Other narrative based experimental animation produced during this time have the same distinct aspect fluidity in movement to them. This results in, I think, a specific type of storytelling that can only be seen in short films as they are difficult to present as a feature film. This animation allows for fluidity in story as shots are blended together and even the music and sounds feel like they overlap.

Eunhae Mary Park

Major Post 9: The Crossroads of Stop-motion Animation

The role of animation is relevant in a lot more industries than commonly perceived. The application of animation in the film industry was reimagined after the use of trick animation in works such as The Haunted Hotel by James Stuart Blackton. The idea went from inanimate objects moving by themselves into characters that otherwise wouldn’t move moving within the frame.

The technique of animation, after being introduced, split at crossroads. The first direction was into drawing animation and making characters move by changing the drawings of their movements little by little. The other direction was in 3-dimensional puppet animation. The application of puppet animation split into even further roads of completely puppeted fantastical elements and characters in a world built from scratch as opposed to using puppet animation in live-action films to bring fantasy into the real world. The division in the use of stop-motion animation as a technique can be clearly seen in the difference between, Ladislaw Starewicz’s The Battle of the Stag Beetles and Willis O’Brien’s work in King Kong (1933).

It’s interesting to see how the development in the use of certain animation techniques have evolved today. While stop-motion animation in cinematic animation is still relevant today with the work of Laika studios, stop motion animation in effects evolved dramatically into computer graphics and visual effects all done digitally.

Eunhae Mary Park

Major Post 8: Visual Music and Editing

The experimental films of Mary Ellen Bute, Len Lye, and Norman McLaren in the 1930s can be seen to be the direct successor of visual music in the 1920s. However, instead of one form of abstract animation ending and another ending, both forms, by different artists continue hand in hand, as seen from both Oskar Fischinger and Norman McLaren’s continuous work through the 1930s and into the 1940s. The genre of visual music on a different medium shows how there are still several other ways to display music in a non-conventional matter.
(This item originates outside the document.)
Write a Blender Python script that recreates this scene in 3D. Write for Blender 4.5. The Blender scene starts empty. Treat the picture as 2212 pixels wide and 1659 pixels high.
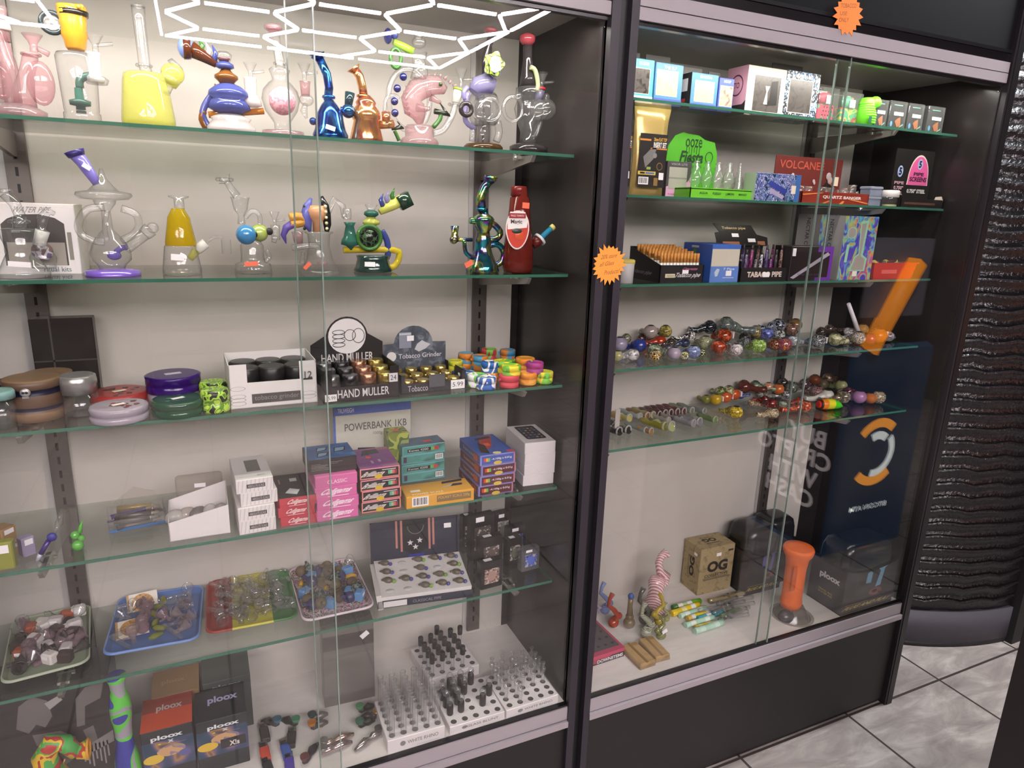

Norman McLaren takes visual music a step further by creating a story in the visuals, changing his work from pure visual music, to a narrative pushed by music. His fast paced editing, which can especially be seen in his work Hen Hop (1942), and continuous jump cuts as seen in Blinky Blink (1955) are editing styles that can be seen in today’s editing techniques. Personally, it is a technique that I enjoy not only watching, but would also like to try using in my own work.